If you want to see the future of your business, take a look at what's going on in the online mulitplayer gaming industry. My hero in this context is Will Wright, creator of SimCity and the Sims--now in its 6th year of spawning and increasingly vibrant customer community and ecosystem. (Sims even has a French stamp in its honor!)
Having watched customers create characters, pets, houses, cities, furniture, objects, etc. in the Sims, Will quickly realized that the next generation of online games could be even-more customer-driven. Coupling that experience with the harsh reality that the complexity and cost of designing online games is escalating out of control, Wright and a small team of crack-game developers have taken a completely different tack in creating Wright's next blockbuster game, code-named Spore. Here's the seminal article by Dave "Fargo" Kosak that describes what Will Wright and his cohorts are up to.
GameSpy: Will Wright Presents Spore... and a New Way to Think About Games It's a "MUST READ!"...
Then, this week, another article reinforced this point. In Tomorrow's Games, Designed by Players as They Play , CNet's John Borland describes similar presentations by Will Wright and by XBox team head, J. Allard at the Entertainment Gathering Conference taking place in LA this week.
In this illustration from Spore, the characters you create inherit their behavior from the behavior of the components you snap together. In this case, both tails and mouths can be used to grasp and manipulate objects.
Based on the amount of buzz Spore is already receiving a year before its launch, it's bound to change the way that multiplayer games are designed and produced. Customers/gamers will create the characters, behavior, vehicles, civilizations and worlds for the games they play!
Good points, Dana--I am not saying that MOST customers will get become involved in co-designing games. If only a small percentage of customers become game co-designers--say 10% of total players--it absolutely changes the complexion/content of the game for all.
There are over 10 million people in the world currently playing multi-player online games. That says that up to 1 million gamers might be seduced into co-designing the games they play. This would dwarf the number of professional developers/designers who are currently involved in creating content, characters, and decor in these games--letting the professional developers focus on creating the underlying behavior and logic of the games as well as honing the tools that end-customers can use to strut their stuff and make these games more personal, idiosyncratic and interesting.

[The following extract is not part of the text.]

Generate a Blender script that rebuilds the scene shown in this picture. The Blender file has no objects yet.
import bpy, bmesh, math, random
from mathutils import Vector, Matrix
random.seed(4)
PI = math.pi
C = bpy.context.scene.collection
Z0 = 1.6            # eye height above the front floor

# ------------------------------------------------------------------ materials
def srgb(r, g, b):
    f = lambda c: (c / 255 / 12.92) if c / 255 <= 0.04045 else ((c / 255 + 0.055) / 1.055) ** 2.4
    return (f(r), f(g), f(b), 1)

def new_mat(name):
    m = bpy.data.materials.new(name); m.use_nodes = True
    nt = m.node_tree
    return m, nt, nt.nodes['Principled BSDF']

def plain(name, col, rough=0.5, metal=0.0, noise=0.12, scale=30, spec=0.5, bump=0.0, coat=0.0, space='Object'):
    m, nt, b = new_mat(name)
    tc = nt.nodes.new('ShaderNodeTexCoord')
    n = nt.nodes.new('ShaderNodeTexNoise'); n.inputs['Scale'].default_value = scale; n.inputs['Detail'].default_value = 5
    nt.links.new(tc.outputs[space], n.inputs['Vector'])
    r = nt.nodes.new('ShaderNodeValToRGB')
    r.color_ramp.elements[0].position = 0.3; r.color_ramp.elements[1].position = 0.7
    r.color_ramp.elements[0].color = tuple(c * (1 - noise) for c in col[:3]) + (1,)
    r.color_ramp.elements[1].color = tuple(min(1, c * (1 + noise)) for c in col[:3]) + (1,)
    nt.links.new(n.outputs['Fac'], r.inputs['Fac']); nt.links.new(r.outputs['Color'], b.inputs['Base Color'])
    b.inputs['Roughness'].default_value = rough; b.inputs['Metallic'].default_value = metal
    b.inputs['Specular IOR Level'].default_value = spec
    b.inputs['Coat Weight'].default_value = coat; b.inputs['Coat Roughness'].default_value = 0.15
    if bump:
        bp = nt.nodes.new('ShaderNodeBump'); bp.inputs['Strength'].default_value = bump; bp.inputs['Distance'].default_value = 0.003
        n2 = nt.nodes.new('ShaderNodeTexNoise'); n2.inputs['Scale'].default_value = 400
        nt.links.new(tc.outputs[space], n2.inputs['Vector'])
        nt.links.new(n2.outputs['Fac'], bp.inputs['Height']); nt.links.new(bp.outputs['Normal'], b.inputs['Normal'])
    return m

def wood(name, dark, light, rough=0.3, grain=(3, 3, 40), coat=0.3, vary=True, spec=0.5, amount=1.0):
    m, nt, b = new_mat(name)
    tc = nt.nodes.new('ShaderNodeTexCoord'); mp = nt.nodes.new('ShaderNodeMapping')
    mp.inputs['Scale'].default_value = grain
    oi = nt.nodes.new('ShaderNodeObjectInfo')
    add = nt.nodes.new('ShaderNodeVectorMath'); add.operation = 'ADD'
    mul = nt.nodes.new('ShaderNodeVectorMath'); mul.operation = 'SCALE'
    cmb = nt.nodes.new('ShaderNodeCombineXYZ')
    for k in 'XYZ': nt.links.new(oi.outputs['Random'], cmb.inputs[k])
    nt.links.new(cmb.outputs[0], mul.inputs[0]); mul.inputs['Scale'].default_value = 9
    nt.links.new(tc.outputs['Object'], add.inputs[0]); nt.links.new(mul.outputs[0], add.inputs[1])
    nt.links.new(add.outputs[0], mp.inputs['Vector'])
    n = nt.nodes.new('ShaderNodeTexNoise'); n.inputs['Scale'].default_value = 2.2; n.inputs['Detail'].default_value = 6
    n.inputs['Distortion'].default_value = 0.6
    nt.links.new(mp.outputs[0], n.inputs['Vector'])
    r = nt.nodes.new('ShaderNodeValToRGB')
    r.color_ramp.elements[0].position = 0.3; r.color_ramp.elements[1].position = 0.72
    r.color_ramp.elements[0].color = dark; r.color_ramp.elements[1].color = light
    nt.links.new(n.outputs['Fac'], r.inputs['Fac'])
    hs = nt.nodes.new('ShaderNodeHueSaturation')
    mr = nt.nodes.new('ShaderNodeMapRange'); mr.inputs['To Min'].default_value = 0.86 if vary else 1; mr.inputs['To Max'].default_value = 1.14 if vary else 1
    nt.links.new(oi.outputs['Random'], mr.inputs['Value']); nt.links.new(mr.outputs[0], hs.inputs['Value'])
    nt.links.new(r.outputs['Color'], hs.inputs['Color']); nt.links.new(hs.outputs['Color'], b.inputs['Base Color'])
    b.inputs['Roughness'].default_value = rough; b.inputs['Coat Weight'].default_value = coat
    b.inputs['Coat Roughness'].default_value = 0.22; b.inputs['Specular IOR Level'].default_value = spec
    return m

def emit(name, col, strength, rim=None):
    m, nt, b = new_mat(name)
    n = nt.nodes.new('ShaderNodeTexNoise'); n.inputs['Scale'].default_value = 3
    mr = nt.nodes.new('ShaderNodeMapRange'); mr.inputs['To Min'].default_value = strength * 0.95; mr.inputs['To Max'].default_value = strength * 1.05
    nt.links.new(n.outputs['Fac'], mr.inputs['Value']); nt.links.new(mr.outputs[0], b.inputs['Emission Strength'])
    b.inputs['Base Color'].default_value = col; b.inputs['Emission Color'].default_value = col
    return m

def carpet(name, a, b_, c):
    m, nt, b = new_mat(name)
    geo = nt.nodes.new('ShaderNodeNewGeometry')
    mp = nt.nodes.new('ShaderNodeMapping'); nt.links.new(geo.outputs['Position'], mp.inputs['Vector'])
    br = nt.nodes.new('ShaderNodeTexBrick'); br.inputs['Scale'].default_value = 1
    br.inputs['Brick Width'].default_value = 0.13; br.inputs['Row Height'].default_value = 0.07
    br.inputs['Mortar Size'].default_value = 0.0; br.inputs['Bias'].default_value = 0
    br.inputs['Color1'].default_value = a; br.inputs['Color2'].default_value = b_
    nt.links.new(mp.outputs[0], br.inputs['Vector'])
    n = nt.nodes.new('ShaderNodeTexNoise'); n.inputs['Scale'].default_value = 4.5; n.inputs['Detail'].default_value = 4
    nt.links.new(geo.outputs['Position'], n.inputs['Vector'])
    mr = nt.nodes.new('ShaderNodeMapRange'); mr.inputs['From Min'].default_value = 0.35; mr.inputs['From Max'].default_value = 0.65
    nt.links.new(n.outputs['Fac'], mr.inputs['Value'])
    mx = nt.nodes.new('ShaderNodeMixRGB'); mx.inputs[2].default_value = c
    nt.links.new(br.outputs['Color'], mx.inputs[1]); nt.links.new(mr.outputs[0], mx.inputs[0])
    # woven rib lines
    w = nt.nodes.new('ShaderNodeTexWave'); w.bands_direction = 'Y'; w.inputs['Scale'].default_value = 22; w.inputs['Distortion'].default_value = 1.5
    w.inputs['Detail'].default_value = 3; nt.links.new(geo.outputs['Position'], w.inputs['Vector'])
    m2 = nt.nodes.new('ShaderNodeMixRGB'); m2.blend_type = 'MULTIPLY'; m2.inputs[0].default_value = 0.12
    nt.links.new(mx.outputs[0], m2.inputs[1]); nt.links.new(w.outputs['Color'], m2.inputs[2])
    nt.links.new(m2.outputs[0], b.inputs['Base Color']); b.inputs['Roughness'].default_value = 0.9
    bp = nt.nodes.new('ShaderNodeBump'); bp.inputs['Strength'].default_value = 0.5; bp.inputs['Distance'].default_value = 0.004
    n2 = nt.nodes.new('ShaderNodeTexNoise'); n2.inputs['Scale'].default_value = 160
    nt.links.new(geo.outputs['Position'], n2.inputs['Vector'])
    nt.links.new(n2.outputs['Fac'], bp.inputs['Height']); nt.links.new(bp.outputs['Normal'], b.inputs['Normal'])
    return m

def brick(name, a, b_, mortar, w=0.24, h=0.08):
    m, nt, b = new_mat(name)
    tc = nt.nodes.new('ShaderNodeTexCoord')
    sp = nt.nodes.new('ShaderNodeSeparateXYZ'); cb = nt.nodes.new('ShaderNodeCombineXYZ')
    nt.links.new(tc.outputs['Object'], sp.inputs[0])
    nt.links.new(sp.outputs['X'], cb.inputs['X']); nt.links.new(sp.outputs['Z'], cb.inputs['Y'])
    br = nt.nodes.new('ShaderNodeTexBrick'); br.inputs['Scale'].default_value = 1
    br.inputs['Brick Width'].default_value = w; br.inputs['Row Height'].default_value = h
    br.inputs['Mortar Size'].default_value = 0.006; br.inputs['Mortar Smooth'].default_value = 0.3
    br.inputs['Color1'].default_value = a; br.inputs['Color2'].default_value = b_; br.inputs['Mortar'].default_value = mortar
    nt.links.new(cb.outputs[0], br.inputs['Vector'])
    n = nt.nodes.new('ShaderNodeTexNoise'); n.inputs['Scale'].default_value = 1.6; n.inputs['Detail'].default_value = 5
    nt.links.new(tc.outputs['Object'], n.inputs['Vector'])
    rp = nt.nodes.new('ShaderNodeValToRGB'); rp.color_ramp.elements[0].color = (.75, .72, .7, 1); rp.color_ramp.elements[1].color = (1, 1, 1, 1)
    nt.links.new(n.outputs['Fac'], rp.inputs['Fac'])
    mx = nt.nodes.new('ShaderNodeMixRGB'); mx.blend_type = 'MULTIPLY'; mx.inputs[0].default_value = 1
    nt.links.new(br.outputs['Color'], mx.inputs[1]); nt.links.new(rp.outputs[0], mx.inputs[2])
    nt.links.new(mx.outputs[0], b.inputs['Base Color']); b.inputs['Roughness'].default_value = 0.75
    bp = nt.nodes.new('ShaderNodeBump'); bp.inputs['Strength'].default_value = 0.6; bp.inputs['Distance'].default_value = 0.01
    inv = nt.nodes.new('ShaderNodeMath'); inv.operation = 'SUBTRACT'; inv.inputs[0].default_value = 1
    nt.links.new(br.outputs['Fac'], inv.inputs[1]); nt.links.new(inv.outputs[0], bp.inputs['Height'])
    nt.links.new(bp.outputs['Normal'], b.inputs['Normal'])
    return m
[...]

Re: your question about representative demographics, here are some interesting statistics from Edward Castronova's seminal book, Synthetic Worlds.
Although he doesn't provide a breakdown of demographics for players of MMPORG's only in the book, according to Edward Castronova,
- “The people who play video or computer games in the U.S. alone, now represent over 50% of the population over age 6.
- The average game player is 29 years old
- 43% of game players are women
- 97% of games are purchased by adults over age 18
- 60% of parents play games with their children at least once a month ”
(From: Synthetic Worlds: The Business and Culture of Online Games, Edward Castronova, The University of Chicago Press, 2005, p. 57)
Yes, it's true that "shoot em up" games abound..and Spore will contain its share of "shoot em up" capabilities... But it's also true, according to Castronova, that many players prefer to relate to other players--not just to annihilate them.
Thanks for your thoughts!
Patty
Posted by: Patty Seybold | February 09, 2006 at 08:39 PM
Not sure that voyeur/browser based behavior types, at any given age, relative to the experience, will be doing much designing; isn't that why they play, rather than design to begin with? Yes I get the intrigue to the adult participants, but again, is the mass of audience, adult, or, younger? The buzz here may not be overblown at some future time, but for the foreseeable future, isn't the lack of such rudimentary needs as bandwidth going to be a factor? SIMS is fun, for a prescribed length and then it becomes less fun, simply allowing a change of scenery or behavior doesn't really pep it up much- yes, theoretically it should, but when we actually measure it in the marketplace of the real my doubts include such things as why shoot em ups are so popular versus non shoot em ups like SIMS?
Don't know any final verdicts, just looking over the content of Borlands article and Kosaks article my reaction is that the scene may be skewed and lack objective balance in the actual marketplace?